しん

最後の決闘裁判のしんのレビュー・感想・評価

最後の決闘裁判(2021年製作の映画)
3.9
マット・デイモン、アダム・ドライバー、ジョディ・カマーの三人がはまり役でした。作品としても素晴らしい出来で、2時間半があっという間に終わりました。

まずは速い展開ながら観客を置いていかないストーリーと配慮がとても良かったです。三人の視点の物語が順に描かれるのですが、服装やイベントなど、ある程度分かりやすい象徴を各所に配置されているので、そのシーンにおける三人の視点が観客にも共有されます。描き方の妙によって、難解になりそうなストーリーを引き戻しているのは見事です。
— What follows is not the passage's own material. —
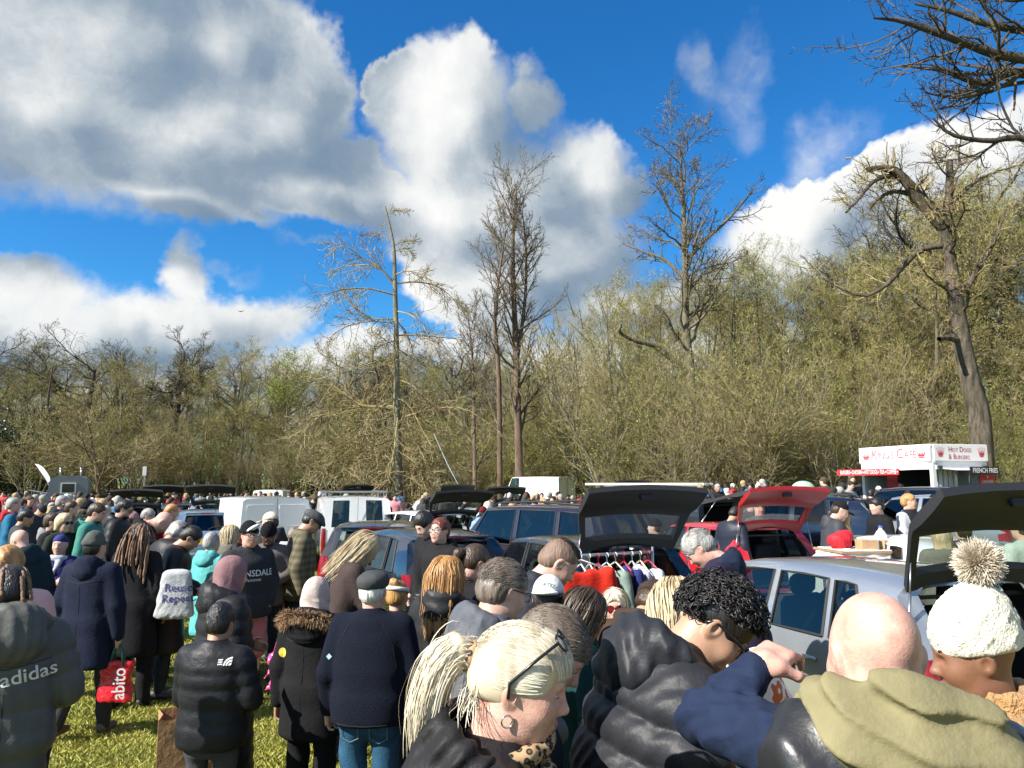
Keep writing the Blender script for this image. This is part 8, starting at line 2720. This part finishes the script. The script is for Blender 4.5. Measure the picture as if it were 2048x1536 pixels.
def goods_table():
 Y = 10.4
 c = at(1722, 1098, Y)
 g0 = ground_z(c.x, Y)
 root = empty('trestle_table', (c.x, Y, g0), R(6)); tag(root, 'trestle table with a white cloth beside the red car', 'table')
 z = c.z - g0
 CL = pmat('table_cloth_white', (.66, .64, .60), .8, var=.08, bump=.3, bscale=12)
 sol = Solid([Prim('box', None, c=(0, 0, z - .2), h=(.46, .36, .21), rnd=.015)], folds(9, .008, .12, (1, 1, .1), 1))
 v, f = sol.mesh(.03); finish('table_cloth', np_mesh('table_cloth', v, f), CL, root)
 mb = MB(); mb.box((0, 0, z - .012), (.95, .75, .03)); mb.build('table_top', pmat('table_wood', (.34, .22, .12), .6, var=.2), root)
 for sx in (-1, 1):
  for sy in (-1, 1):
   mb = MB(); mb.box((.38 * sx, .28 * sy, (z - .3) / 2), (.03, .03, z - .3)); mb.build('leg', STEEL, root)
 zt = g0 + z + .004
 K = pmat('cardboard', (.42, .26, .14), .8, var=.15, vscale=9)
 K2 = pmat('cardboard_pale', (.60, .52, .40), .8, var=.1, vscale=9)
 for dx, dy, d, m, lb in ((.02, -.12, (.22, .2, .13), K, 'small brown cardboard box on the table'), (.10, -.15, (.10, .1, .16), S_WHITE, 'little white box with a handle on the table'), (.26, -.05, (.18, .2, .12), K, 'brown box right of the white box on the table'), (.42, -.10, (.10, .14, .10), S_WHITE, 'low white box at the right end of the table')):
  mb = MB(); mb.box((0, 0, d[2] / 2), d, bev=.006)
  o = mb.build('goods_box', m); o.location = (c.x + dx, Y + dy, zt); o.rotation_euler = (0, 0, dx * 2)
  mb = MB(); mb.box((0, 0, d[2] + .002), (d[0] * .96, .025, .004)); mb.build('tape', K2, o)
  tag(o, lb, 'box', 'boxes on the goods table')
 mb = MB(); mb.box((0, 0, -.18), (.62, .5, .34), bev=.01)
 o = mb.build('large_carton', K2); o.location = (c.x + .42, Y - .42, zt - .10); tag(o, 'large pale carton standing in front of the table', 'box')
 mb = MB(); mb.box((0, -.252, -.06), (.6, .006, .05)); mb.build('tape', K, o)
 mb = MB(); mb.lathe([(0, 0), (.075, 0), (.08, .03), (.08, .17), (.05, .22), (.022, .25), (.022, .275), (0, .275)], 16)
 o = mb.build('water_bottle', pmat('bottle_plastic', (.72, .78, .80), .15, alpha=.75), smooth=True); o.location = (c.x + .33, Y + .12, zt); tag(o, 'large clear plastic water bottle on the goods table', 'bottle')
 mb = MB(); mb.lathe([(0, 0), (.026, 0), (.026, .025), (0, .025)], 12); b = mb.build('bottle_cap', pmat('cap_blue', (.03, .12, .5), .4), o, True); b.location = (0, 0, .27)
 sol = Solid([Prim('ell', None, c=(0, 0, .1), r=(.16, .12, .12)), Prim('ell', None, .05, c=(.1, .03, .16), r=(.1, .09, .08))], folds(3, .012, .1, (1, 1, 1), 1))
 v, f = sol.mesh(.016); o = finish('red_bundle', np_mesh('red_bundle', v, f), cloth((.55, .02, .03), 'shell')); o.location = (c.x - .28, Y, zt); tag(o, 'heap of bright red cloth on the goods table', 'cloth')
 for k, (dx, col) in enumerate(((-.15, (.03, .03, .035)), (-.05, (.05, .05, .05)), (.05, (.28, .17, .06)))):
  sol = Solid([Prim('ec', None, a=(0, 0, -.5), b=(0, 0, .0), ra=(.07, .06), rb=(.05, .04), rnd=.03), Prim('cap', None, .02, a=(0, 0, -.05), b=(.05, 0, .12), ra=.012, rb=.012)], folds(k + 2, .008, .1))
  v, f = sol.mesh(.016); o = finish('hanging_bag', np_mesh('hanging_bag', v, f), cloth(col, 'leather')); o.location = (c.x + dx, Y + .55, zt + .48)
  tag(o, ('black handbag hanging behind the table', 'dark handbag with a metal trim behind the table', 'tan shoulder bag hanging behind the table')[k], 'bag', 'bags for sale behind the table')
def oddments():
 # ladders on the white van
 for v_ in [o for o in SC.objects if o.get('label', '').startswith('white van carrying ladders')]:
  for k, (dx, m) in enumerate(((-.3, pmat('ladder_alu', (.62, .55, .42), .45)), (.25, STEEL))):
   o = empty('ladder', v_.location + Vector((0, 0, 0)), v_.rotation_euler.z)
   z = 2.02 + .0
   for s in (-.19, .19):
    mb = MB(); mb.box((dx + s, 1.6, z), (.03, 4.2, .07)); mb.build('stile', m, o)
   for r_ in range(13):
    mb = MB(); mb.tube([(dx - .19, -.4 + r_ * .33, z), (dx + .19, -.4 + r_ * .33, z)], .016, 6); mb.build('rung', m, o, True)
   tag(o, ('wooden-coloured ladder on the white van roof', 'grey metal ladder on the white van roof')[k], 'ladder', 'ladders on the van')
 # crate on a car roof
 q = at(1199, 972, 31)
 mb = MB(); mb.box((0, 0, 0), (.7, .5, .22), bev=.02)
 # pale green play house roof behind the red car
 q = at(1596, 988, 17.0); g0 = ground_z(q.x, 17)
 root = empty('plastic_slide', (q.x, 17.0, g0)); tag(root, 'pale green moulded plastic garden toy behind the red car', 'toy')
 GN = pmat('toy_green', (.33, .50, .34), .45)
 sol = Solid([Prim('ell', None, c=(.12, 0, 2.02 - g0), r=(.26, .25, .20))]); v, f = sol.mesh(.03); finish('dome', np_mesh('dome', v, f), GN, root)
 mb = MB(); mb.box((0, 0, 1.82 - g0), (1.0, .6, .10), bev=.03); mb.build('ledge', GN, root, True)
 for x in (-.42, .42):
  mb = MB(); mb.box((x, 0, .9 - g0 / 2), (.12, .5, 1.74 - g0), bev=.03); mb.build('support', GN, root, True)
 # long strap from the lone tree
 a, b = at(868, 868, 36), at(925, 985, 33)
 mb = MB(); mb.tube([a, a.lerp(b, .5) + Vector((0, 0, -.12)), b], .012, 6)
 o = mb.build('tie_rope', pmat('rope_pale', (.34, .42, .48), .7), smooth=True); tag(o, 'pale blue rope running down from a bough of the lone tree', 'rope')
 # bird
 q = at(482, 623, 60)
 mb = MB(); mb.add([(-.35, 0, .08), (0, -.1, 0), (0, .1, 0), (.35, 0, .1), (0, .0, -.05)], [(0, 1, 2), (1, 3, 2), (0, 4, 1), (1, 4, 3)])
 o = mb.build('bird', pmat('bird_dark', (.02, .02, .025), .7)); o.location = q; tag(o, 'tiny dark bird flying below the low cloud', 'bird')
 # pushchair frame behind the navy fleece
 q = at(835, 1470, 4.4)
 root = empty('pushchair', (q.x + .06, 4.3, 0), R(20)); root.scale = (.8, .8, .72); tag(root, 'pushchair with a dark frame and crimson seat beside the navy fleece', 'pushchair')
 for s in (-.22, .22):
  mb = MB(); mb.tube([(s, -.35, 1.0), (s, -.2, .92), (s, .35, .12)], .016, 7); mb.tube([(s, -.15, .85), (s, -.38, .12)], .014, 7); mb.build('frame', STEEL, root, True)
  for y in (-.38, .35):
   M = Matrix.Translation((s, y, .10)) @ Euler((0, math.pi / 2, 0)).to_matrix().to_4x4()
   mb = MB(); mb.lathe([(.02, -.02), (.10, -.02), (.10, .02), (.02, .02)], 14, M); mb.build('wheel', RUBBER, root, True)
 mb = MB(); mb.tube([(-.22, -.35, 1.0), (0, -.38, 1.02), (.22, -.35, 1.0)], .02, 7); mb.build('handle', RUBBER, root, True)
 sol = Solid([Prim('box', None, .05, c=(0, .0, .50), h=(.20, .20, .05), rnd=.04), Prim('box', None, .05, c=(0, -.14, .72), h=(.20, .05, .26), rot=npR(-15), rnd=.04)], folds(4, .005, .1)); v, f = sol.mesh(.018)
 finish('seat', np_mesh('seat', v, f), cloth((.20, .012, .03)), root)
# ---------------------------------------------------------------- far crowd
def far_crowd():
 def omat(name, obj_col=False, base=(.1, .1, .1), rnd=None, rough=.85):
  m = bpy.data.materials.new(name); m.use_nodes = True
  t = NT(m.node_tree); b = m.node_tree.nodes['Principled BSDF']; b.inputs['Roughness'].default_value = rough
  oi = t.n('ShaderNodeObjectInfo'); tc = t.n('ShaderNodeTexCoord')
  if obj_col:
   c = t.mix(t.noise(tc.outputs['Object'], 9, 3, .6), oi.outputs['Color'], oi.outputs['Color'], 'MIX')
   t.l(c, b.inputs['Base Color'])
  else:
   t.l(t.ramp(oi.outputs['Random'], rnd, 'CONSTANT'), b.inputs['Base Color'])
  return m
 m_top = omat('crowd_top', True)
 m_skin = omat('crowd_skin', rnd=[(0, (.60, .36, .27)), (.5, (.46, .27, .18)), (.72, (.56, .32, .25)), (.88, (.16, .08, .05))])
 m_hair = omat('crowd_hair', rnd=[(0, (.02, .016, .014)), (.3, (.06, .035, .02)), (.5, (.30, .29, .27)), (.66, (.38, .27, .14)), (.8, (.015, .013, .013)), (.92, (.60, .58, .54))])
 m_legs = omat('crowd_legs', rnd=[(0, (.014, .014, .017)), (.4, (.02, .035, .07)), (.7, (.05, .05, .055)), (.88, (.13, .12, .09))])
 protos = []
 for i in range(12):
  fem = i % 2 == 1
  p = Person(900 + i, fem=fem, lean=(0, 6, 14, 3)[i % 4], head=((5, 20, 30, 12)[i % 4], (0, 20, -20)[i % 3], 0), arms=(('hang', 'fwd'), ('fwd', 'fwd'), ('pocket', 'hang'), ('down', 'down'))[i % 4], stride=(0, .4, 0, .2)[i % 4], hands='none')
  p.body(None, .02, .045)
  p.top(None, .035, (.82, .6, .84, .7)[i % 4], vox=.04, collar=.05)
  if i % 3 == 0: p.hood(None, 1.0, .03)
  p.legs(None, vox=.042, shoes=False)
  if i % 4 == 0: p.hair_short(None, .014, .016)
  elif i % 4 == 1: p.hair_long(None, .16, vox=.018)
  elif i % 4 == 2: p.beanie(None, .016)
  else: p.hair_short(None, .012, .016)
  ms = [(p.bodymesh, 0)] + [((v, f), {'jacket': 1, 'hood': 1, 'trousers': 3}.get(nm, 2)) for nm, v, f, _, _ in p.parts]
  V, F = joinm(*[a for a, _ in ms])
  mi = np.concatenate([np.full(len(a[1]), k) for a, k in ms])
  me = np_mesh('person', V, F)
  for m in (m_skin, m_top, m_hair, m_legs): me.materials.append(m)
  me.polygons.foreach_set('use_smooth', np.full(len(me.polygons), True))
  me.polygons.foreach_set('material_index', mi.astype(np.int32))
  protos.append(me)
 r = np.random.default_rng(77)
 cols = [((.012, .012, .014), 'black'), ((.014, .02, .045), 'navy'), ((.03, .032, .036), 'charcoal'), ((.05, .045, .04), 'dark brown'), ((.16, .15, .11), 'khaki'), ((.30, .31, .32), 'grey'), ((.40, .03, .04), 'red'), ((.05, .13, .28), 'blue'), ((.60, .59, .57), 'white'), ((.50, .20, .22), 'pink'), ((.05, .12, .07), 'green')]
 wts = np.array([22, 13, 13, 8, 6, 9, 6, 6, 7, 4, 4], float); wts /= wts.sum()
 zones = [(-30, 245, 17, 30, 40, 'in the crowd at the far left'), (-30, 245, 30, 52, 46, 'in the crowd before the grey trailer'), (225, 470, 27, 46, 30, 'among the far open boots on the left'), (440, 700, 25, 44, 36, 'in the crowd behind the white vans'),
    (700, 1000, 24, 40, 26, 'in the crowd under the lone tree'), (1010, 1310, 22, 42, 54, 'in the crowd before the high-roof van'), (1290, 1560, 19, 32, 20, 'in the crowd behind the black tailgate'), (1540, 1720, 17, 24, 14, 'in the crowd left of the food stall')]
 k = 0
 for (x0, x1, y0, y1, n, where) in zones:
  for j in range(n):
   Y = r.uniform(y0, y1); px = x0 + (x1 - x0) * (j + r.random()) / n
   x = gx(px, Y, 1.6)
   ci = r.choice(len(cols), p=wts)
   ki = int(r.integers(0, 12)); me = protos[ki]
   o = bpy.data.objects.new('person', me); COL.objects.link(o)
   s = r.uniform(.90, 1.06)
   o.location = (x, Y, ground_z(x, Y)); o.rotation_euler = (0, 0, r.uniform(0, 6.28)); o.scale = (s, s, s)
   o.color = (*cols[ci][0], 1)
   hk = ('with short hair', 'with long hair', 'in a woolly hat', 'with cropped hair')[ki % 4]
   tag(o, '%s figure in %s %s %s' % (('nearer', 'distant')[Y > (y0 + y1) / 2], cols[ci][1], hk, near_mark(px)), 'person', 'people ' + where)
food_stall()
grey_trailer()
clothes_rail()
goods_table()
oddments()
far_crowd()
# ---------------------------------------------------------------- tell look-alikes apart by their order from the left
def order_labels():
 by = {}
 for o in SC.objects:
  if o.parent is None and o.get('label') and o.get('category'):
   by.setdefault(o['label'], []).append(o)
 names = ['leftmost', 'second from left', 'third from left', 'fourth from left', 'fifth from left', 'sixth from left', 'seventh from left', 'eighth from left']
 for lb, os_ in by.items():
  if 1 < len(os_) <= len(names):
   os_.sort(key=lambda o: o.location.x / max(o.location.y, 1))
   for n, o in zip(names, os_):
    o['label'] = lb + ', ' + n
order_labels()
次に闘いのリアルさです。闘いが緩い感じではなく、泥臭く血生臭いリアルさを伴っているので、見ている方もドキドキしながら最後まで走り抜けられました。甘い作りにしなかった製作陣に拍手を送りたいです。ラストも気持ちいい感じのままで終わらせなかった(ラストのラストは不要だったと思いますが)のが良かったです。漢たちの名誉を守るための闘いをジェンダー的に再構成した上でのラストなので、目線の感じなど素晴らしかったと思います。

もちろん見所は決闘シーンなのですが、そのなかで決闘を見ている貴族たちの色々な態度を巻き込むことで、今まで気持ちよく決闘映画を見ていた私たちにも再考を促しているように感じました。総じて素晴らしい作品でした。